Holistic design of pre-tensioned concrete beams based on Artificial Intelligence

This research demonstrates how pre-tensioned concrete beams (PT beams) are designed holistically using artificial neural networks (ANNs). To establish reverse design scenarios, large input and output data are generated using the mechanics-based software AutoPTbeam. ANN-trained reverse-forward networks are proposed to solve reverse designs with 15 input and 18 output parameters for engineers. ANNs for reverse designs pre-tensioned concrete beams are formulated based on 15 input structural parameters to investigate the performances of PT beams with pin-pin boundaries. Useful reverse designs based on neural networks can be established by relocating preferable control parameters on an input-side, such as when four output parameters ($${q_{L/250, }} {q_{0.2mm, }} {q_{str, }} {\mu _{\rm{\Delta }}}$$) (reverse scenario) are reversely pre-assigned on an input-side, all associated design parameters, including crack width, rebar strains at transfer load stage, rebar strains, and displacement ductility ratio at ultimate load stage are computed on an output-side.

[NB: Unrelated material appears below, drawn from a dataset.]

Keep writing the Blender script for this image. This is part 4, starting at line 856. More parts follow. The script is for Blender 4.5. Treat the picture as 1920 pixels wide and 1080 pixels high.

Deep neural networks trained by chained training scheme with revised sequence (CRS) for the reverse network of Step 1 show the better design accuracies when compared to those obtained based on ANNs trained by parallel training method (PTM) and based on shallow neural networks trained by CRS when the deflection ductility ratios (μΔ) within generated big datasets are reversely pre-assigned on an input-side.